Archiviata l’esperienza di “X-Factor”, per Veronica Marchi il percorso continua. «Mi piacerebbe uscire con un disco, ho scritto tantissimo in questi sei anni dall’ultimo album “La Guarigione”, per cui è tempo! Vediamo come andrà…».

Inevitabile partire da “X-Factor”. Che esperienza è, quella di un Talent, vissuta da dentro e in prima persona?

«E’ divertente, è il motivo per cui ci sono andata, una situazione paradossale e lontana dalla musica, che ti mette alla prova, che ti mette a dura prova i nervi ogni istante».
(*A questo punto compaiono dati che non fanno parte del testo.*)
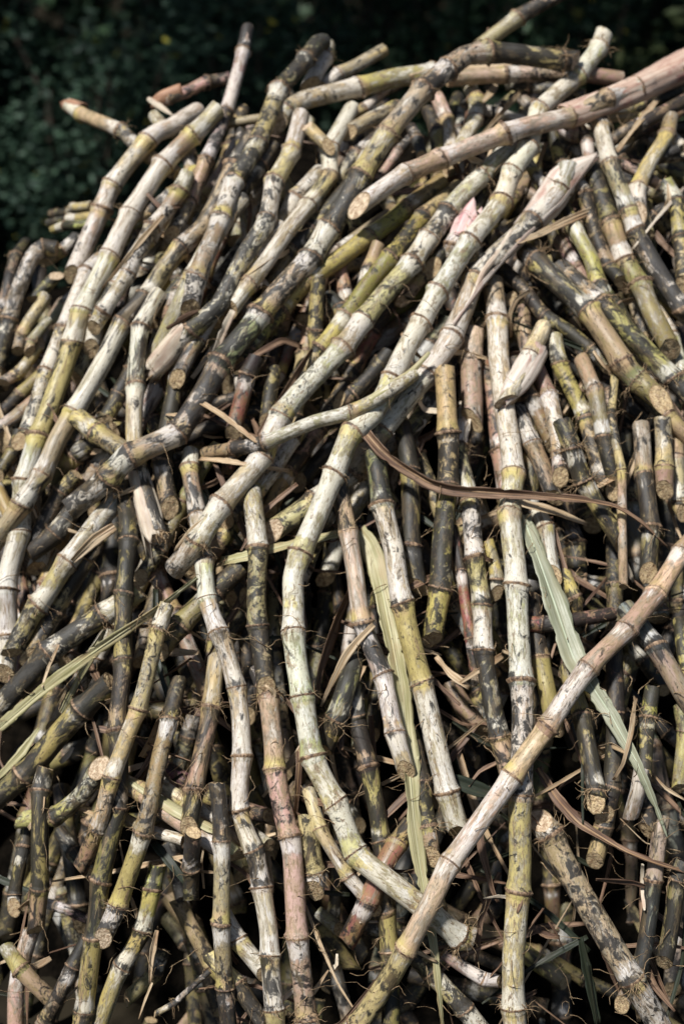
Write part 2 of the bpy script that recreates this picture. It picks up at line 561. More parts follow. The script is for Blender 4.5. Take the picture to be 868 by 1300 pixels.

Quali obiettivi e quali limiti ti sei posta nel momento in cui hai deciso di confrontarti con un palco come quello di “X-Factor”?

«L’obiettivo principale era portare me stessa al servizio di un pubblico più ampio, la medesima ragione che spinge chiunque a presentarsi ad un Talent io credo. Limiti non me ne sono messi, ne ho trovati semmai alcuni, ovvero le esibizioni brevissime quasi ridotte all’osso, le attese estenuanti. Ho trovato tutto interessante, era necessario passare da lì per capire».
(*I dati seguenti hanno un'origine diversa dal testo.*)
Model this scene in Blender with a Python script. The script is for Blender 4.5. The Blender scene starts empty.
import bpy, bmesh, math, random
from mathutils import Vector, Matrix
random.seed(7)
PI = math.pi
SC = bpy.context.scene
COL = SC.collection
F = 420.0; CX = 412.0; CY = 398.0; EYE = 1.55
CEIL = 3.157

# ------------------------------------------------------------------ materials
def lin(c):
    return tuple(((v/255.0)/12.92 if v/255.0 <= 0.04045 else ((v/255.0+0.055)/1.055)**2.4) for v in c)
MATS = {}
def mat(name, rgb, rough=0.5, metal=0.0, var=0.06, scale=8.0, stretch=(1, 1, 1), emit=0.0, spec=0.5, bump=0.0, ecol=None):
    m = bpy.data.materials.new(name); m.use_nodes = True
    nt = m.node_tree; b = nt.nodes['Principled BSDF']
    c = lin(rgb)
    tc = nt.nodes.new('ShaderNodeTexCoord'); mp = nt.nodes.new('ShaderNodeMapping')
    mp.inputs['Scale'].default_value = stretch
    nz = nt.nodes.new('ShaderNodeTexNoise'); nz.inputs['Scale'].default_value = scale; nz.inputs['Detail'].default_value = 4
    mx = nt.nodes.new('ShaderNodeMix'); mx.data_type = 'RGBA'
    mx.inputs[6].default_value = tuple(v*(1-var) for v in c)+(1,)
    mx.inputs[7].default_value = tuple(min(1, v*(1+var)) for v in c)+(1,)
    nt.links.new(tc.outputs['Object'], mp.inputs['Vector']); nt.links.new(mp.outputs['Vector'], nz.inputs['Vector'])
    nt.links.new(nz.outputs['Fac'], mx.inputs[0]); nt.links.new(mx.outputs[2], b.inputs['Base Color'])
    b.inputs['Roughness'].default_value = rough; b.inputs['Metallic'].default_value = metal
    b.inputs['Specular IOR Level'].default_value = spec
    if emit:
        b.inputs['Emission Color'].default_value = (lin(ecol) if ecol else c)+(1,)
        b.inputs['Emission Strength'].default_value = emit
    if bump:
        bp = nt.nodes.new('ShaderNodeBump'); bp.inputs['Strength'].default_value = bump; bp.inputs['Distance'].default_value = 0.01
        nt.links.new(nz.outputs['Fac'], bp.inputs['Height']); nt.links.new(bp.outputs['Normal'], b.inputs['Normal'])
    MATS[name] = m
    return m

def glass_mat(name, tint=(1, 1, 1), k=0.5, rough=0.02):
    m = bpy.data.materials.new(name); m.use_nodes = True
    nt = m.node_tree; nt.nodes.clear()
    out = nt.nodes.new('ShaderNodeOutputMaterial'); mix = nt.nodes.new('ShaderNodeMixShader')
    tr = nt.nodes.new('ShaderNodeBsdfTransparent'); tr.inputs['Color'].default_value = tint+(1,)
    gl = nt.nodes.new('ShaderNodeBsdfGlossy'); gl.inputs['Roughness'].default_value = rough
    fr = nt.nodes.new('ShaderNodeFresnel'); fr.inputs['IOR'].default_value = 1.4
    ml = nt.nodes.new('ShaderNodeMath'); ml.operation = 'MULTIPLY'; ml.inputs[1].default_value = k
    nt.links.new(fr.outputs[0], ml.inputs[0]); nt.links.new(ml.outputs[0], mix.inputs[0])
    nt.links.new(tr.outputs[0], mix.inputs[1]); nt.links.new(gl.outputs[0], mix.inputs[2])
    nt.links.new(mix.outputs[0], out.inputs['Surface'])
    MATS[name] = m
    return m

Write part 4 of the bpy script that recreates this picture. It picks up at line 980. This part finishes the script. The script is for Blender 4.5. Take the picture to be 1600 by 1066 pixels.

La tua storia artistica è già molto lunga, nonostante tu sia ancora giovane. Che idea ti sei fatta della scena indipendente italiana?

«L’idea che forse hanno tutti, che siamo stipati in un imbuto da cui è difficile uscire. Tanti e notevoli artisti, stretti in una morsa e invisibili. La penso come Manuel Agnelli, serve coraggio e voglia di emergere, senza mai mollare, andando anche controcorrente. Lamentarsi non porta a nulla».
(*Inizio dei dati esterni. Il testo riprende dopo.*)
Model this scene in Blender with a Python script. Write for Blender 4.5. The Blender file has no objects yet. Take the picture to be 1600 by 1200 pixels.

Sono tantissimi gli artisti che, conclusa l’esperienza del Talent, sono tornati nell’anonimato o sono finiti sul palco del Festival di Sanremo. A te quale delle due opzioni spaventa di più?

«Sanremo non mi spaventa, semmai rappresenta un ulteriore traguardo interessante per un cantautore, per un musicista. L’anonimato è dietro l’angolo solo se smetti di lavorare su di te e ti adagi sull’onda della popolarità. Servono canzoni, belle canzoni e io spero di esserne all’altezza».

A nove anni hai scritto la tua prima canzone. Cos’è rimasto di quella bambina, nella Veronica donna di oggi?

«Ogni cosa, ritrovo quella bimba ogni volta che ne scrivo una, di canzone. Fu così naturale comporla che ancora oggi mi chiedo da dove mi sia uscita, è la stessa domanda che mi pongo ogni volta che scrivo. E’ una necessità per me, la scrittura, in ogni sua forma».

Si fa musica perché, Veronica? 

«Si fa musica per comunicare qualcosa di sé e per raccontare storie da conservare come scrigni preziosi».